Mongolian Steep off-roading
Day 129: Country #16
I convinced the two new friends to join me on a tour offered by the hostel by subsidizing their costs so that it was a good deal for them and reasonable for me compared to paying the full price for a vehicle by myself. I also asked to be dropped off at the train station afterwards.
After breakfast, we loaded up in an old van and drove east. Once outside the city, our first stop took us off road to a bird of prey stand where you could take pictures with vultures and eagles.

Note: vultures are extremely heavy, Mongolia
Then, instead of turning around, the van stayed off road as the driver laughed and pointed at the toll booth which we were bypassing with our excursion. At this moment, I knew this would be a fun trip :).

The open road and Mongolian “external blue sky”
We eventually reach Terelj National Park, again skipping through another toll booth and then reached Turtle Rock, an unusually shaped rock which did not seem very safe for climbing. We visited the gift shop overlooking Turtle Rock and the gorgeous Mongolian steep.
Next, we made our way to the Buddhist Aryapala Temple located in the hillside and read hundreds of teachings as we hiked to the top of the temple where we got a great view of the landscape.

Buddhist teachings at Aryapala Temple, Mongolia
After leaving the park, we stopped by a small little restaurant in the middle of nowhere for lunch. They were waiting for us and made special vegetarian khuushuur, a stuffed flat bread.

Mongolian khuushuur bread and Kumis milk.
Next, we headed off to the Chingis (Genghis) Khan Statue and museum. As we approached, a massive metallic horseman appeared in the horizon in the middle of nothing. At the base of the complex was a small horde of battle ready horsemen. This was probably the biggest sculpture I’ve ever seen, easily beating out Batu Caves of Malaysia, and Cristo Rei of Timor Leste.

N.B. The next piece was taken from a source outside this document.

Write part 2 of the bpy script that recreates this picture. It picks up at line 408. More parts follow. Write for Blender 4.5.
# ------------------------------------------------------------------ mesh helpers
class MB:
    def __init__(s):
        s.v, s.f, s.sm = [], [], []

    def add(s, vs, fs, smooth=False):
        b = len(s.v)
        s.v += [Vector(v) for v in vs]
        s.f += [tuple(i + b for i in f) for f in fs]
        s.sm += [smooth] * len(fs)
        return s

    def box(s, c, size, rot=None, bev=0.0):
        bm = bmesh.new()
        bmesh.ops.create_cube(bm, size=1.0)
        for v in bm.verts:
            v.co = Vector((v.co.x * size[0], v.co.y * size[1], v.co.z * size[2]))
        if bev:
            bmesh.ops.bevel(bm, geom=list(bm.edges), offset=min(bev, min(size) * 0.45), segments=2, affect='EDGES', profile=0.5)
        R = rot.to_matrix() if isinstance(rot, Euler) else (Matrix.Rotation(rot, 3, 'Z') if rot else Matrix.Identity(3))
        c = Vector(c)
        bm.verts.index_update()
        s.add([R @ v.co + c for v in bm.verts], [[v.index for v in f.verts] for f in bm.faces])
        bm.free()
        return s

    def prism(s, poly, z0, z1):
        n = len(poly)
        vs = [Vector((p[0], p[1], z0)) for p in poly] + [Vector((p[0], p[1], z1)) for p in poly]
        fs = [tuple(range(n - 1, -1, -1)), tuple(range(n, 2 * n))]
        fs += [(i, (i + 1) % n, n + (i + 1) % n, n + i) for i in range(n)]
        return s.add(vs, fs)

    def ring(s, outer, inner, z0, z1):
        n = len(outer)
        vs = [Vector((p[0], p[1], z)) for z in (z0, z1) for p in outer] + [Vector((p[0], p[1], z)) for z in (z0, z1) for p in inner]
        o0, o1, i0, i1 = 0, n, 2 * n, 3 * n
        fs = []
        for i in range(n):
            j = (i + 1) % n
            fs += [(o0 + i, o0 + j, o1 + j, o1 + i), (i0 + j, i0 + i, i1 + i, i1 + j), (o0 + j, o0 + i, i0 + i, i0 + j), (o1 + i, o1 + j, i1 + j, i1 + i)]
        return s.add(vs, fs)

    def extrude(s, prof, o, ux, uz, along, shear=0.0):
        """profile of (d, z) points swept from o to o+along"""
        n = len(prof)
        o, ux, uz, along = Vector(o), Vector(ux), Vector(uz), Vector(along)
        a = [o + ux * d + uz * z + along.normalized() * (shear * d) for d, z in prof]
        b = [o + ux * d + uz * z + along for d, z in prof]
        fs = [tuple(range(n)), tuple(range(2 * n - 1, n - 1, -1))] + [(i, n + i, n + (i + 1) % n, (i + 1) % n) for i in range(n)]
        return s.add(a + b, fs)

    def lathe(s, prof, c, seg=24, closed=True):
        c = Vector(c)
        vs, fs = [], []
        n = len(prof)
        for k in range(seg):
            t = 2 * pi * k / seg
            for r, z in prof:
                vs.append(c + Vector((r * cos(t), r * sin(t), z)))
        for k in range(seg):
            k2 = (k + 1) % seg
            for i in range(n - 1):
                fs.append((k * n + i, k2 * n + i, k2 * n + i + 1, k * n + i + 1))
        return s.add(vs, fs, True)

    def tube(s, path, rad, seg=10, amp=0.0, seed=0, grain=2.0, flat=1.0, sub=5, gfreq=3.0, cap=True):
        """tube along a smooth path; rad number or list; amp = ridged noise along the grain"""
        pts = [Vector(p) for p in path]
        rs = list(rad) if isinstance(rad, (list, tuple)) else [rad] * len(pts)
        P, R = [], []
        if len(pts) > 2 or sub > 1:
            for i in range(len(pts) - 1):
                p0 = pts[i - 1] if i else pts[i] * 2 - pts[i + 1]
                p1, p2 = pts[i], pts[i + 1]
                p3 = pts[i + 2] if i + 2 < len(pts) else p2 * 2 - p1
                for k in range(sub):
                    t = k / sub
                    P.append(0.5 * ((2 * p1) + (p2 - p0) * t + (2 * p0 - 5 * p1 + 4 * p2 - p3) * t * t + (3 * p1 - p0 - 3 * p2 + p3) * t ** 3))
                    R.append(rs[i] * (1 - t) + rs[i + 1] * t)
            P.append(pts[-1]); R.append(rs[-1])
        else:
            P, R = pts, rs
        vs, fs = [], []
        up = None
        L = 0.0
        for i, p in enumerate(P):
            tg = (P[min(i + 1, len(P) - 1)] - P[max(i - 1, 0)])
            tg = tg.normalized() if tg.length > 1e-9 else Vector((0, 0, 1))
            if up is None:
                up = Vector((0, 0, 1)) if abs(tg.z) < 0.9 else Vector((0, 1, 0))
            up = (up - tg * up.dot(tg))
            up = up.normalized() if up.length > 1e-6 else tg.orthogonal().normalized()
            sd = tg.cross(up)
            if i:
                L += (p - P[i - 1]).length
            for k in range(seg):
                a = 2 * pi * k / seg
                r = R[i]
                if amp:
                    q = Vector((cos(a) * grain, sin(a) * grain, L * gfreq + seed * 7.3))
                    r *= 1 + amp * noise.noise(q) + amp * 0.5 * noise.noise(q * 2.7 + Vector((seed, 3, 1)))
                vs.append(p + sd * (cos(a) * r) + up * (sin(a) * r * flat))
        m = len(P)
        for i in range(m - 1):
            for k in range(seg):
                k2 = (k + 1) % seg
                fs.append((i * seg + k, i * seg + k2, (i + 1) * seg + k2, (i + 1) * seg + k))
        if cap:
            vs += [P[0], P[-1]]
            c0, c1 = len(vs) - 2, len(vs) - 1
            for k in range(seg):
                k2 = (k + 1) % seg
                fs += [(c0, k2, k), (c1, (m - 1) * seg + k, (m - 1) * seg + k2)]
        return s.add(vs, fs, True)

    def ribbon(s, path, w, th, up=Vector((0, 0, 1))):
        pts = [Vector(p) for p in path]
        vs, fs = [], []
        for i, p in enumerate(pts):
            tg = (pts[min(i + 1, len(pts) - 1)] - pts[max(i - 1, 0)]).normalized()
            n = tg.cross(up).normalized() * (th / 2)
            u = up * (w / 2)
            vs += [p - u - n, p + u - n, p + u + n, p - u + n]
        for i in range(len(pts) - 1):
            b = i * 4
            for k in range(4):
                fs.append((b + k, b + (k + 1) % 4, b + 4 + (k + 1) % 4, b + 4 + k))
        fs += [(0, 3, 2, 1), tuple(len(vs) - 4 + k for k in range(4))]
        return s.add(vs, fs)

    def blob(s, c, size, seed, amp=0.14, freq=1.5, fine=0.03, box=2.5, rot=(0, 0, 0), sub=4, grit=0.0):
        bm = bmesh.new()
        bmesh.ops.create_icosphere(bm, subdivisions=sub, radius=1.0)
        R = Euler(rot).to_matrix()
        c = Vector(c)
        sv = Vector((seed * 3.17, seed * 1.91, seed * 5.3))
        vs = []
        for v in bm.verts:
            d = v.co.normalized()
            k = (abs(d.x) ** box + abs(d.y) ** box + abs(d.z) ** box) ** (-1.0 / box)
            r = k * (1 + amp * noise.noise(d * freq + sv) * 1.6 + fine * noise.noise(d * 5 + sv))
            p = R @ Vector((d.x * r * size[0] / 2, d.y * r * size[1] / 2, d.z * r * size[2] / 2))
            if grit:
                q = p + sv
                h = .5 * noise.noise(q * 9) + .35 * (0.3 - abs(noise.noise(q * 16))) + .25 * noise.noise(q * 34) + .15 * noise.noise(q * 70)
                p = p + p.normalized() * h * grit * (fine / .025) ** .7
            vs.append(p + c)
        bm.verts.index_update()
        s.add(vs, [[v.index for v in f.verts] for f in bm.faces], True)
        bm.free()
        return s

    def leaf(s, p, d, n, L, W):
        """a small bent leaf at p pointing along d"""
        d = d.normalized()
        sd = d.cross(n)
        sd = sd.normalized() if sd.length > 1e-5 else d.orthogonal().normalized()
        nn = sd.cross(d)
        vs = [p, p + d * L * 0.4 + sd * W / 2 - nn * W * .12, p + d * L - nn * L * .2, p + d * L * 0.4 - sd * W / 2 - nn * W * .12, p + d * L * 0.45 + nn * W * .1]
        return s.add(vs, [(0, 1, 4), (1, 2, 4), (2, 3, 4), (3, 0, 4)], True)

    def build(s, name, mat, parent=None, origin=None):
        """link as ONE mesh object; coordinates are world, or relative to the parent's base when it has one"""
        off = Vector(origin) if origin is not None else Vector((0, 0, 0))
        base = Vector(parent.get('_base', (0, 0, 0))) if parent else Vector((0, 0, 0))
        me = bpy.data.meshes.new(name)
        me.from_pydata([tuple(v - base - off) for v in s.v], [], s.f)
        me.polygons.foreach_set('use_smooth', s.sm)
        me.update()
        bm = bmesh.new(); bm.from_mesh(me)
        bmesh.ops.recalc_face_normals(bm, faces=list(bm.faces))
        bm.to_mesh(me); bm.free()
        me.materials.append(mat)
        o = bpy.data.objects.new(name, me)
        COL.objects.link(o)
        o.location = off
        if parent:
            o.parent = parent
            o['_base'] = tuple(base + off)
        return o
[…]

Chingis Khan Statue and Museum, Mongolia
On our way back to Ulaanbataar, we stopped by the a few bus stops to buy a bus ticket to Zamyn Uud, but they were all sold out, then we went to the train station, but there was no luck there either because no trains would make it in time to catch the Mongolia-China bus connection. The driver didn’t seem too worried all day and continued to remain calm as I began to worry and watch dust storms form around my travel plans. Then, he talks to a fixer who arranges car rides and I hop in with three others for an overnight drive to the border.

Mini dust devil blowing my Mongolia plans off track.
Tip:
I recommend planning the amount of time to spend in a country proportional to it’s population size, unless you plan to hike and spend your time outdoors. The larger the population, the more culture, malls, museums, parks, people and other attractions there will be to visit, interact with and learn about.